The autopilot does a good job, and in my head a multidimensional image of the immediate surroundings is created by the plotter's situation picture, the lights of surrounding navigation marks and the position lights of freighters and ferries. I quickly find my way around even without daylight. There is much less information to process than during the day, and it is usually clear to understand.

It is always a fantastic spectacle and almost a mystical experience when the darkness engulfs the familiar view and the journey continues into the colourlessness. Now beacons and lights take over. On the port side, Keldsnor Fyr fires white all around, the buoys of the Langelandbelt deep-water route flash ahead on the starboard side, and the freighters and ferries line up like a string of pearls on the busy north-south axis. When visibility is poor, it is foresight that gives us the foresight. Our eyes are focussed, our hearing is sensitive, our sense of smell is heightened, and we perceive the smallest changes in the air through our skin. The whole body provides the brain with information that is helpful for orientation and at the same time experiences an intoxicating party of silence. The addiction is called sailing, the intoxicating agent is adrenalin.
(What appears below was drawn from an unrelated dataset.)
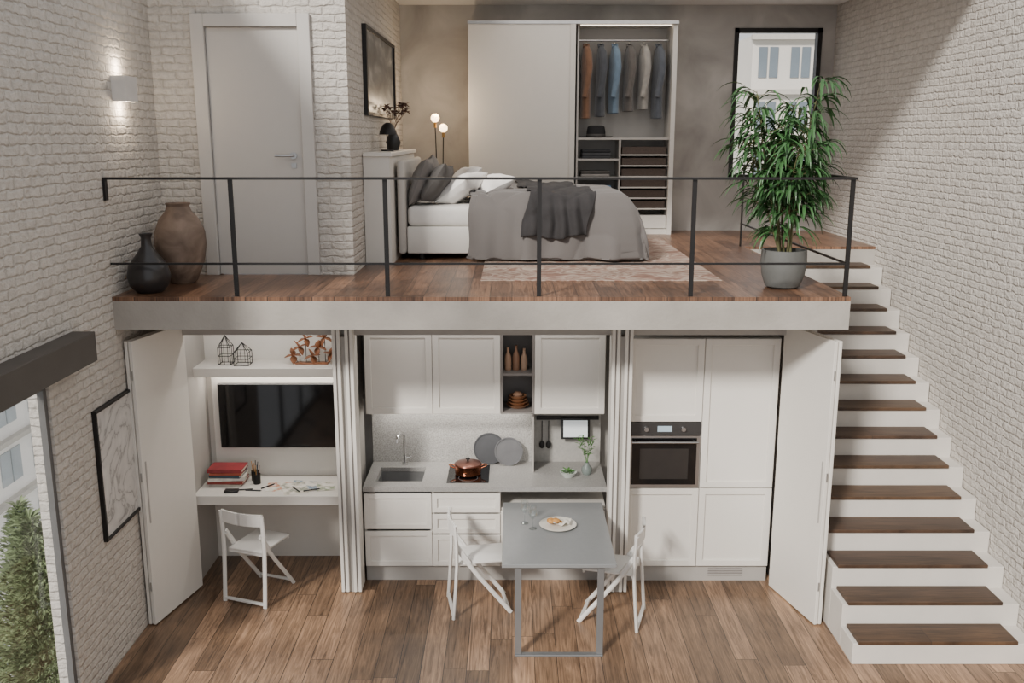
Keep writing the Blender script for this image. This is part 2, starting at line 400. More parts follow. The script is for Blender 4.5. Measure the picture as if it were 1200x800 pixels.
G().box(1.215,1.335,YK-.006,YK-.003,1.365,1.415).out('display',emit('display','#9fb4c0',.25),ov,smooth=False)
YU=7.78
def wallcab(x0,x1,label):
    r=root('wall_cabinet',((x0+x1)/2,YU+.17,1.435),label,'cabinet',group='white wall cabinets')
    carcass(G(),x0,x1,YU+.023,8.12,1.435,2.16).out('body',WHITE2,r,smooth=False)
    shaker(G(),x0,x1,1.43,2.16,YU).out('door',WHITE,r,smooth=False)
wallcab(-1.262,-.682,'white framed wall cabinet above the sink'); wallcab(-.682,-.097,'white framed wall cabinet above the hob'); wallcab(.192,.80,'white framed wall cabinet above the tablet')
r=root('open_shelf_unit',(.047,YU+.17,1.435),'dark grey open shelf unit between wall cabinets','shelf')
carcass(G(),-.097,.192,YU,8.12,1.435,2.16).out('body',DKP,r,smooth=False)
G().box(-.079,.174,YU+.01,8.1,1.772,1.79).out('shelf',DKP,r,smooth=False)
def base(x0,x1,spl,label,ztop=.838):
    r=root('base_cabinet',((x0+x1)/2,YK+.3,0),label,'cabinet')
    carcass(G(),x0,x1,YK+.023,8.1,.15,ztop).out('body',WHITE2,r,smooth=False)
    G().box(x0,x1,YK+.05,YK+.065,0,.148).out('plinth',GREYP,r,smooth=False)
    for (a,b) in spl: shaker(G(),x0,x1,a,b,YK,.045).out('drawer',WHITE,r,smooth=False)
base(-1.262,-.682,[(.15,.475),(.49,.815)],'white framed base cabinet with two deep drawers under the sink',.69)
base(-.682,-.097,[(.15,.44),(.45,.63),(.64,.815)],'white framed base cabinet with three drawers under the hob')
base(-.097,.80,[(.15,.66)],'white base cabinet that houses the pull-out table',.68)
g=G(); sx0,sx1,sy0,sy1=-1.17,-.77,7.62,7.97
zt0,zt1=.84,.88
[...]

The prerequisite for avoiding a hangover afterwards is trust. In the boat, the skipper, the crew - and not least in yourself. You must also avoid freezing, and stimulants other than your body's own are taboo. Without full visual control, you have to fully engage with the situation in the dark. Fear can hardly be avoided, but it must not take over the helm, because then the fun stops and it can become dangerous. Prudence is particularly important when encountering other ships, navigation marks and entering harbours, as it is much more difficult to judge distances and speeds correctly in the dark than in the light.

Night sailing reaches its peak at the Great Belt Bridge

Crew member Jan sits very still and alternately looks up at the sky, down into the water and at the horizon. "This is incredibly beautiful!" he states. "Let's take advantage of the favourable wind and current and sail on." His voice no longer sounds stressed, he has actually shifted the inner lever from fear and worry to vigilance and enjoyment. After a brief update on his position, possible destinations and the traffic and weather situation, it is clear that his suggestion makes sense. Although it would be feasible to call at the originally planned, unknown harbour, this would undermine the current joie de vivre and the cruise plan. Because the current experience of night sailing is marvellous. The boat ploughs at hull speed through a wildly undulating water landscape, behind us we draw a white trail of spray in the wake.

None of us wants to sleep, nor is the adrenalin sloshing through our bodies. We have entered the southern part of the Great Belt and the choreography of this night cruise has reached its climax. An illuminated giant made of steel and concrete crosses our course, the Belt Bridge. We race towards it at high speed, a route with a huge span, illuminated pylons and steel cables like spider webs, dozens of flashing lights from navigation marks and ships, and the headlights of the crossing car and train traffic.

Are we still sailing, or are we already in Valhalla?

In the north-eastern sky, the overhead light switches on and night gives way to day. As the sun climbs over the horizon, the wind gradually falls asleep again. And slowly we do too. The anchor is safely aground, the small island of Musholm embraces us in the west, sheltering us from the steamer swell. "I'm booking another night trip, this time with sea lights," murmurs Jan before falling asleep. He can have that, the wind is supposed to pick up again tonight.